Turn up the heat!
  |  First Published: December 2004

December in the tropics… it may be hot, but the fishing can hot up too, particularly closer to shore.

I’m anticipating a typical build-up to our wet season – searing temperatures, oppressive humidity and a series of moderate to heavy rainfalls and electrical storms. There's no sight better than the lightning cracking over the cane fields, as they say. The conditions at this time of year aren’t everyone's cup of tea, but for the avid inshore fisherman there are plenty of opportunities to do quite well.

Sudden bursts of solid rain can flush many of our bait supplies right out of their water systems and along our headlands and foreshores. It can also ignite a hatching of jelly prawns, which is a godsend – especially for the beach fishing fly enthusiast. Mangrove edges and flats running adjacent to river or creek mouths along the foreshore are also prime locations to source plenty of piscatorial activity. I'm expecting queenfish, trevally species, tarpon, blue salmon, giant herring and mangrove jack to be in full flight at these locations in December. In the surprise package, cobia and massive GTs may manage to find the end of your line as well. Approaching moons normally produce better results, but on the neap tides if the bait is there the predators will be too, and many of my better experiences have occurred during these phases.

Along the beaches, fly fishermen should use small Crazy Charlies, Clousers or Deceivers in silver, white and chartreuse colours. Lure fishermen along the beaches are better off using small slices such as the Raider brand, or Bumpa Bar lures around 15g, which should be retrieved quickly. If you’re lure fishing a mangrove-lined foreshore, use the old Gold Bomber or 3-4” lures such Mad Mullets or Flatz Rats. Experiment with small poppers along the mangroves. Trevally, when they’re on, love these presentations when they work the foreshore on a rising tide.
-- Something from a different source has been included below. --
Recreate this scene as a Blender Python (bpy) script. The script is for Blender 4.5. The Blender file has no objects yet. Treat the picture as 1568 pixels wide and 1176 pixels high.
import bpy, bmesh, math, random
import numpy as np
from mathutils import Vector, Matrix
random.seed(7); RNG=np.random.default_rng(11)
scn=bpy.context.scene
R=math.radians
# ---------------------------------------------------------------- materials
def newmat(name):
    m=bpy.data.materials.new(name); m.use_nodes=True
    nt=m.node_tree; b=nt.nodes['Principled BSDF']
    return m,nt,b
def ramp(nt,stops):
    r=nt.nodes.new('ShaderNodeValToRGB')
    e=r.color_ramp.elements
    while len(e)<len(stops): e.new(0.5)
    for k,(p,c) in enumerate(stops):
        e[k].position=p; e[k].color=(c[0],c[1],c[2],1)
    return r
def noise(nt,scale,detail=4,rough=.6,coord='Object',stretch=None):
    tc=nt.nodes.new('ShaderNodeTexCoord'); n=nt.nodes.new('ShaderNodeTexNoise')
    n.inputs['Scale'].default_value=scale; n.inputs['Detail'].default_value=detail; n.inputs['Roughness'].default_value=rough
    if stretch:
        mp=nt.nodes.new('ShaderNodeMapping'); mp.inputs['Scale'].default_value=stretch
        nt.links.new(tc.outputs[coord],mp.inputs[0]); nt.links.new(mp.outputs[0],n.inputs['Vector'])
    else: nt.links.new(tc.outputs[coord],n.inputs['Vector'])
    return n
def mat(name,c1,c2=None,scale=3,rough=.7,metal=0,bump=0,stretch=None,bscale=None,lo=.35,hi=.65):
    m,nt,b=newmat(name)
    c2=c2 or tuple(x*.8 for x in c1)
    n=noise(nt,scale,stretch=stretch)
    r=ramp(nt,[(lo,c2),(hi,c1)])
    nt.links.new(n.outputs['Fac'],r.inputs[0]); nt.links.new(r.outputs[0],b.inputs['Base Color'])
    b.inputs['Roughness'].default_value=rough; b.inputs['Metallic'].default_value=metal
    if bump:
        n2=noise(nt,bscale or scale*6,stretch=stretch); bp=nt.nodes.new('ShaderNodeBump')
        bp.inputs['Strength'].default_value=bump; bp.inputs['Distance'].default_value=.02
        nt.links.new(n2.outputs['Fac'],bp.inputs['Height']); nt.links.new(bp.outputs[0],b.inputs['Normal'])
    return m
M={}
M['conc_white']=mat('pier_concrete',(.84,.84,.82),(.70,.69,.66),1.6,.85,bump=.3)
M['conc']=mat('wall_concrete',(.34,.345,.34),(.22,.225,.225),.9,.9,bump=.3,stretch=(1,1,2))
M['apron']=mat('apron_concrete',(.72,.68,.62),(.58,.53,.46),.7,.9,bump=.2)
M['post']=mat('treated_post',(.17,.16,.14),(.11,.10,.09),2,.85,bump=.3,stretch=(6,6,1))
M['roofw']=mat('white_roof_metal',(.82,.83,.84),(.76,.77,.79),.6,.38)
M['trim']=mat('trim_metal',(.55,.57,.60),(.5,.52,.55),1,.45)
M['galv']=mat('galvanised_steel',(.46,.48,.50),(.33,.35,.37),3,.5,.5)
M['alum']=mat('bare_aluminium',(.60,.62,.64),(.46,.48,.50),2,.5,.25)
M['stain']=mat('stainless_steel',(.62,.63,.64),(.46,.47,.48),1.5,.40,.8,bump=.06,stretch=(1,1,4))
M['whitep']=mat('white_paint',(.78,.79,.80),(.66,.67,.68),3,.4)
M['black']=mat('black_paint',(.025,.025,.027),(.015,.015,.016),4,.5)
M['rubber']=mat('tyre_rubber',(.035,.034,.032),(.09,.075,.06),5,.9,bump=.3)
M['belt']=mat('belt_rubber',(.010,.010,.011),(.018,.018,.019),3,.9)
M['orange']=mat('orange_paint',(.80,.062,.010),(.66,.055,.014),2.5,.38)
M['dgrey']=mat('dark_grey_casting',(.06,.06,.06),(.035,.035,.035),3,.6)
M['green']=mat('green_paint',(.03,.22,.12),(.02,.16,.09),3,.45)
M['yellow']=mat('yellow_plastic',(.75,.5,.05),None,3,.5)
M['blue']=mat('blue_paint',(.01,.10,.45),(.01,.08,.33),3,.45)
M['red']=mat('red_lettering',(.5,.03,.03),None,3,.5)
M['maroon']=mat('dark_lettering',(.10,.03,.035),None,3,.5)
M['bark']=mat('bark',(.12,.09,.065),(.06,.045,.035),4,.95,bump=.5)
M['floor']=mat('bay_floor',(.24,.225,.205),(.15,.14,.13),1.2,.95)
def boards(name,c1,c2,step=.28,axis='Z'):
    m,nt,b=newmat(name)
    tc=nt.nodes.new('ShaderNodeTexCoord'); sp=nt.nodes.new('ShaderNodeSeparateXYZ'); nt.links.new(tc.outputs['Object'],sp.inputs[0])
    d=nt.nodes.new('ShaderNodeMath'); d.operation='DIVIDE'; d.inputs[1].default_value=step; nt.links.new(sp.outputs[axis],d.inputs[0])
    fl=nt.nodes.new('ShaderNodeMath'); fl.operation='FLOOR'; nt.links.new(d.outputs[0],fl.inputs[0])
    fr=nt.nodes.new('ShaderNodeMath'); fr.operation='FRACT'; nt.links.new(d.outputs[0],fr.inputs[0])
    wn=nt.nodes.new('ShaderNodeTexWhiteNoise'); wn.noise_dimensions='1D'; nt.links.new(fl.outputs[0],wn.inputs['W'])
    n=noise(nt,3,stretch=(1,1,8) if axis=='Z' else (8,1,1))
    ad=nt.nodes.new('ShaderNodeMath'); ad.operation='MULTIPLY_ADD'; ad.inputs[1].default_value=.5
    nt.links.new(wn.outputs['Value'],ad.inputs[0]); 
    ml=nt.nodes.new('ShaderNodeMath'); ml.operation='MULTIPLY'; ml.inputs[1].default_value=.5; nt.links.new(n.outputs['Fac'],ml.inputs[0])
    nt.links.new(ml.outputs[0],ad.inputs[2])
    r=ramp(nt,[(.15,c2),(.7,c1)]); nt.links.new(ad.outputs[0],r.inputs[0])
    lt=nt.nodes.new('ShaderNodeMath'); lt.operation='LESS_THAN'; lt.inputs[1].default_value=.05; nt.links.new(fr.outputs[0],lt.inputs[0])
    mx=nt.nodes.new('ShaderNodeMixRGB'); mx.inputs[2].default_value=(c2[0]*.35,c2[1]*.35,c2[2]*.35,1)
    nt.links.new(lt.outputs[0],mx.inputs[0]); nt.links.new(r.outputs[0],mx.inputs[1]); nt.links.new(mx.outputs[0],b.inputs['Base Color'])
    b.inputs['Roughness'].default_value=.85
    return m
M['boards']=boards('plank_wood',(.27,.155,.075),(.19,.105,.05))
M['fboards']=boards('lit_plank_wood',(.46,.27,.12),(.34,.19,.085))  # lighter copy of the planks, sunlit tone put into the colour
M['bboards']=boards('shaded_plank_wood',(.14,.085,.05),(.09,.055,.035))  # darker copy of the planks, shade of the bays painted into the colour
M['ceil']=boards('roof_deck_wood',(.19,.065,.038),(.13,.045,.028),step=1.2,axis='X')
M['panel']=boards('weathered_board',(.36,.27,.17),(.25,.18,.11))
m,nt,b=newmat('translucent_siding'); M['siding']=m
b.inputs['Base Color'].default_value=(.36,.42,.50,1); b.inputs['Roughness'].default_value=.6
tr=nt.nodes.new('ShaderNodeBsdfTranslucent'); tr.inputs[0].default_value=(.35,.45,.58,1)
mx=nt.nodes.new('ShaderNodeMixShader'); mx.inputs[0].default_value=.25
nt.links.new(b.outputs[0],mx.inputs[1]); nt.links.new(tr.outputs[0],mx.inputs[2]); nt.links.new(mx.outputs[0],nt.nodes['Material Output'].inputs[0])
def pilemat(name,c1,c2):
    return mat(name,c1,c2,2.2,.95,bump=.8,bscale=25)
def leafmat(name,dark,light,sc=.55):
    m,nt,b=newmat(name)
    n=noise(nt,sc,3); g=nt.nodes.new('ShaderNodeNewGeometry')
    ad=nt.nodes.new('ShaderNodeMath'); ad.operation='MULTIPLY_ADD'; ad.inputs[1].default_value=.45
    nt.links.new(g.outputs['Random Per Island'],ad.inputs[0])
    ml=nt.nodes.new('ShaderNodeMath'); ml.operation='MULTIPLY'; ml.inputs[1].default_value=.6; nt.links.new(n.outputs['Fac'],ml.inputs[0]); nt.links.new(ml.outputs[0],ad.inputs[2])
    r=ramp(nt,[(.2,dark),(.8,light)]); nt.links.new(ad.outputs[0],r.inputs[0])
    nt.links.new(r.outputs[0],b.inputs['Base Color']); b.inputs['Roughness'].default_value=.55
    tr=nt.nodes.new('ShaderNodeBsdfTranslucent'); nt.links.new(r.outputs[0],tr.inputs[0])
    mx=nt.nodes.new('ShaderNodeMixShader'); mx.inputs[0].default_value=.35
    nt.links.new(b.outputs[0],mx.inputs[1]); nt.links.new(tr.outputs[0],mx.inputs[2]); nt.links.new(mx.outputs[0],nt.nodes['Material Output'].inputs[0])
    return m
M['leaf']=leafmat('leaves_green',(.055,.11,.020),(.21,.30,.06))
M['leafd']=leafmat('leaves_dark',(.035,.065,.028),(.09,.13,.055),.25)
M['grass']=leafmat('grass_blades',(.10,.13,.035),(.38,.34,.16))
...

Along the major headlands and bit further out, such as around Snapper Island, I'd be watching for further tuna activity including northern bluefin and mack tuna. The build-up to the wet season is their starting call to come closer to shore and feed on the thick bait supply. Sliced lures around 15-20g and poppers work well when cast from a distance into a frenzied feeding school. Amongst the boil you’ll sometimes connect to GTs, big queenfish, cale cale trevally and broad-barred mackerel which add some serious fun. Go light gear such as 4-6kg spin outfits. It’s a whole lot of fun !
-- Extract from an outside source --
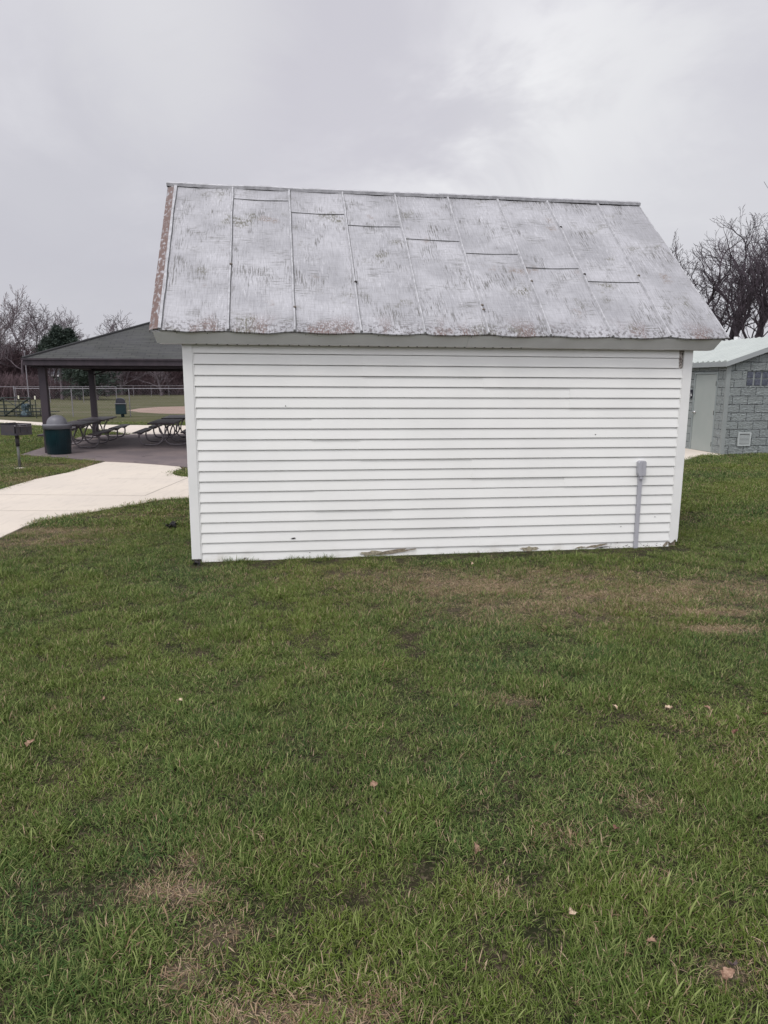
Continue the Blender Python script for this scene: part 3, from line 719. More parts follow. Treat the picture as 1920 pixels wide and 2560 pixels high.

In recent times I've had a busy schedule including fishing Hinchinbrook Island for a week and participating in the Tinaroo Barra Bash. Hinchinbrook proved everything it promised to be. Aboard a Lazy Croc houseboat from Lucinda we hooked into over 20 species for the week. Amongst barramundi, queenfish, giant trevally, grunter, and blue salmon we tapped into some very solid fingermark. The deeper sections around Haycock Island and The Bluff were brilliant, and it was the live sardine on a run-out tide on dusk or into the night when we produced our best results. The number and size of the fish was the best I've come across for this species. Add to this the stunning surrounds of the island and the endless maze of rivers and creeks, Hinchinbrook deserves every accolade it receives as a fishery. It is a Queensland gem, that's for sure, and a must-visit destination.

The 2004 Tinaroo Barra Bash held at the end of October was another brilliant experience. I'd fished Tinaroo previously on several occasions but it was my first Barra Bash. Punters came from all directions to chance their luck. With 62 barra weighed in at a total of 781.5kg, there were some serious fish pulled in, including the official biggest at 23.5kg gilled and gutted by Stephen Davey.

Our Port Douglas 'Line Burner' team was pipped by 3.5kg with our one registered fish, by the experienced Quay Marine team of Cairns who registered two fish for a total of 24kg. The teams event was just one part of 18 sections in the tournament.

Thousands of people attended the presentation, and it was a brilliant achievement by the organisers to draw such a crowd for a fishing tournament. There was around $100,000 worth of prizes up for grabs, including a $55,000 boat draw sponsored by Rick and the team of Marine Outdoors in Tolga, Atherton. This comp is certainly is one to pencil into next year’s calendar.

Correction: there was a misprint in the photo caption of last month’s Port Douglas report. The fish was not taken aboard Fish 1 Charters, it was taken on the bank in the upper reaches of the Dickson Inlet.


1) Hinchinbrook Island fingermark were the pick of our trip for quantity and size.

2) Damon Gruzdev of 'The Line Burner' team registered this big barra at 23.5kg.